• [Given task] Quote verbatim everything from the line containing "Continue the Blender" down to the line containing "spoon('wooden spoon leaning", with both of those lines included and no others.

Entries with scene source code
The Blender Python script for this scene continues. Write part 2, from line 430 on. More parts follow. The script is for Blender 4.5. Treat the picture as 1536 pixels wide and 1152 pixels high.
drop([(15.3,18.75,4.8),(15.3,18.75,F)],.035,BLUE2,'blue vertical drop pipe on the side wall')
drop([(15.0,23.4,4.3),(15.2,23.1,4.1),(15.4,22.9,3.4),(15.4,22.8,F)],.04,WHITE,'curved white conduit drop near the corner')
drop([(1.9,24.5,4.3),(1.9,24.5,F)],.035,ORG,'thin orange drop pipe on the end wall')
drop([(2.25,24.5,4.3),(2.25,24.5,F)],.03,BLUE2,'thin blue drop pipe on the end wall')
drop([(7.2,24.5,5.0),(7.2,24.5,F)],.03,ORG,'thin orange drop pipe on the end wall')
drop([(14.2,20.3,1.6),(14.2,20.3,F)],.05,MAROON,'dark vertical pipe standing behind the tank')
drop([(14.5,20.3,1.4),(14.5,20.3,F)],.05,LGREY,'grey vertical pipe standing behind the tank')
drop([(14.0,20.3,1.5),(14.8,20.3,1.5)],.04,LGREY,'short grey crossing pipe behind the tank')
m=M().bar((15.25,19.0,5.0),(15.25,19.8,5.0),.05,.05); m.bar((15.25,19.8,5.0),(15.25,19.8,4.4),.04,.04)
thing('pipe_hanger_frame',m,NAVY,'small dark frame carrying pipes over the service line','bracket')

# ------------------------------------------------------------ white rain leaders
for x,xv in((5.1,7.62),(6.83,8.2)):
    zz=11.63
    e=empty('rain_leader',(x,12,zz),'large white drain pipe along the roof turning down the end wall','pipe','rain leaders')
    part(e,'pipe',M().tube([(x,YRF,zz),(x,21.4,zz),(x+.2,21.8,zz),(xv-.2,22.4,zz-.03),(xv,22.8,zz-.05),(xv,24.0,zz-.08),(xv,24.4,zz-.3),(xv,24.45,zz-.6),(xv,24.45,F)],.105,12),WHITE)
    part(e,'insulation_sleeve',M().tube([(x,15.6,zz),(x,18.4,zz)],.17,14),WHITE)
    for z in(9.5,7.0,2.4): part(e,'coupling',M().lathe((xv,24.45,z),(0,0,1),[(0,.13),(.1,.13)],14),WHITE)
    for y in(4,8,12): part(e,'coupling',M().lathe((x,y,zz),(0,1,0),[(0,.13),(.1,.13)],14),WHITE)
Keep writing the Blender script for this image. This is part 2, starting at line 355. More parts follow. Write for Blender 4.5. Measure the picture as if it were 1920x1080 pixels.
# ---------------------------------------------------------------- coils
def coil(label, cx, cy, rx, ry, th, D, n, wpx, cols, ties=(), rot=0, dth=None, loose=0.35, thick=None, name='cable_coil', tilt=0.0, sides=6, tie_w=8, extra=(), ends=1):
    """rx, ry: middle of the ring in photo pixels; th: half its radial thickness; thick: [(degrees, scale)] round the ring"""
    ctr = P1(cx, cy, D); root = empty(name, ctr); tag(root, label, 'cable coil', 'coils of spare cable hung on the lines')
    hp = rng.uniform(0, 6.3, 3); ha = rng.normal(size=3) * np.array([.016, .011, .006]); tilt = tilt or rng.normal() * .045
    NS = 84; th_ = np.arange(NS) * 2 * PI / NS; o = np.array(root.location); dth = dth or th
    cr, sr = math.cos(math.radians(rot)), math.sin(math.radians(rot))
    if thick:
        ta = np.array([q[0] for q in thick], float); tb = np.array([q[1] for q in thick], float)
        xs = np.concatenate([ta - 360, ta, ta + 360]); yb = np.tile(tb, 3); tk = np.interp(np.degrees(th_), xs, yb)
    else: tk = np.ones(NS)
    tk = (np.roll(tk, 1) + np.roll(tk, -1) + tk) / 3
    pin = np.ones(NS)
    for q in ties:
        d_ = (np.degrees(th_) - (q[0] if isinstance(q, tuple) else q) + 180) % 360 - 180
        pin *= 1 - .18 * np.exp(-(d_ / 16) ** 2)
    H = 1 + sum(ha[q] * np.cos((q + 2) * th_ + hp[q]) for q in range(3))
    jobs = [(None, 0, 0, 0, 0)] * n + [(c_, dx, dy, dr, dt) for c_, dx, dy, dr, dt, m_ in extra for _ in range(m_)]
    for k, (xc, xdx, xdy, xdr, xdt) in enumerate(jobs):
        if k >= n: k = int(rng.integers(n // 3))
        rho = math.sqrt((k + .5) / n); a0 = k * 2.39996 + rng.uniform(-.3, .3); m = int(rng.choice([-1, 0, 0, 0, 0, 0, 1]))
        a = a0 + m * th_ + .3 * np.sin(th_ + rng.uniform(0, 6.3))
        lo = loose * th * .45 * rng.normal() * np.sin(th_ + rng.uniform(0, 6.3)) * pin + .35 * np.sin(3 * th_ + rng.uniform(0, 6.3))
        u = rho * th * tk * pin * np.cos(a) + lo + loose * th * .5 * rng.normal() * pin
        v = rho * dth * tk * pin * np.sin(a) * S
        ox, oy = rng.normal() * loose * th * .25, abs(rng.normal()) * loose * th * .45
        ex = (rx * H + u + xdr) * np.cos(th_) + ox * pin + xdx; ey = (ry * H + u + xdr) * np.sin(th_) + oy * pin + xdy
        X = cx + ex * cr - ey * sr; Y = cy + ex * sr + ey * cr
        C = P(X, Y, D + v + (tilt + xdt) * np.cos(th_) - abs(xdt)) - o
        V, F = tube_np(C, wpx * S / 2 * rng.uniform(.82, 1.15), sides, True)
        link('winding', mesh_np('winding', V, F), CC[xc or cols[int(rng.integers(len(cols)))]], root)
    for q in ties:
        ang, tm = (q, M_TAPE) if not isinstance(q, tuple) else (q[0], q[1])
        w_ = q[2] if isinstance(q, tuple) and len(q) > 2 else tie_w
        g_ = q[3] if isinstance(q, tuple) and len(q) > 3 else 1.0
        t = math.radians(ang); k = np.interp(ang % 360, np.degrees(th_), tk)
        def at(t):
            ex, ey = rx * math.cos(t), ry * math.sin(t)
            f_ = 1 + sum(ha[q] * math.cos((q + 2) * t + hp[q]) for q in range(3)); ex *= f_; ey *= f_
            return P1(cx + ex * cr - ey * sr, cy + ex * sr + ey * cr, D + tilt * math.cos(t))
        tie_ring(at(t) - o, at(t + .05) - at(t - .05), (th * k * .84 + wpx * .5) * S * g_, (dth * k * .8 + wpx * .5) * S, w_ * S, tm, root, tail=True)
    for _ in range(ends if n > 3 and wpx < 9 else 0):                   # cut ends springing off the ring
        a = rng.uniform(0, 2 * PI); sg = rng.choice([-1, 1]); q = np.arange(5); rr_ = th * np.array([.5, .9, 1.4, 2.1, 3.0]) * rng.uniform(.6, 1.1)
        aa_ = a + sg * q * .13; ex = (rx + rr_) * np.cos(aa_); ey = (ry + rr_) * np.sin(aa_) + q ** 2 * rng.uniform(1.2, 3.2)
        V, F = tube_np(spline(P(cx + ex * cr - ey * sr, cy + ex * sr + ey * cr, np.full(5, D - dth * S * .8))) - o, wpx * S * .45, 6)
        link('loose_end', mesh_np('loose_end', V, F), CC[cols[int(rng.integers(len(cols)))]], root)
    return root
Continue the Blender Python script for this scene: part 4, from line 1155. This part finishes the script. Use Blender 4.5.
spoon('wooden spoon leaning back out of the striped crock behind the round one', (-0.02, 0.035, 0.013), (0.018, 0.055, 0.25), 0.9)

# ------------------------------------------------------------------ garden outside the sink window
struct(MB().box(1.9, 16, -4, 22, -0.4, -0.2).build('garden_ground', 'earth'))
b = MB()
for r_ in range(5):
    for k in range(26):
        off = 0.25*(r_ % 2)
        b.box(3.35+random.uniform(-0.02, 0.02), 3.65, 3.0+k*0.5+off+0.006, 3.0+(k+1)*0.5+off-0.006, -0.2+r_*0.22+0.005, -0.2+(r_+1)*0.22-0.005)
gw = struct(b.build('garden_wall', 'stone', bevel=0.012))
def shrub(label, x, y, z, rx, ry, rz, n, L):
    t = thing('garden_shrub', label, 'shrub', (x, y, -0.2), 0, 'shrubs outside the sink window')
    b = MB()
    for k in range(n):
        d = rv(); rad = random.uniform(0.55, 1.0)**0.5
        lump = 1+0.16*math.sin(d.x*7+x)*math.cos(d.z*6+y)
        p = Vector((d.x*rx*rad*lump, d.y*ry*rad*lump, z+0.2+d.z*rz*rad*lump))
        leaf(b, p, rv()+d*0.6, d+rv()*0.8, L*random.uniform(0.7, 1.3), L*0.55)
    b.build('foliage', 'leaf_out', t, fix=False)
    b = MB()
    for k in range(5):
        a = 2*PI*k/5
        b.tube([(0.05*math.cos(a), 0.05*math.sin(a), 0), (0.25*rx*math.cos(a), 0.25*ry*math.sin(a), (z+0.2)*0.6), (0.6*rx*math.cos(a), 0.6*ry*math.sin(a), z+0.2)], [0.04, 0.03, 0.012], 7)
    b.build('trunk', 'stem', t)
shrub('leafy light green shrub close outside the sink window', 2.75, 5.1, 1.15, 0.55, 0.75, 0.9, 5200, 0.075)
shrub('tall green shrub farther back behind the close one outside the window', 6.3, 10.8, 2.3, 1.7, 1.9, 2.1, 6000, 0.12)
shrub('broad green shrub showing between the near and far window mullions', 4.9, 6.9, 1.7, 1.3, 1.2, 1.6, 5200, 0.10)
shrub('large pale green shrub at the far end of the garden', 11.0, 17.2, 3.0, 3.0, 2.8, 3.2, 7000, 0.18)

• [Full response]
Continue the Blender Python script for this scene: part 4, from line 1155. This part finishes the script. Use Blender 4.5.
spoon('wooden spoon leaning back out of the striped crock behind the round one', (-0.02, 0.035, 0.013), (0.018, 0.055, 0.25), 0.9)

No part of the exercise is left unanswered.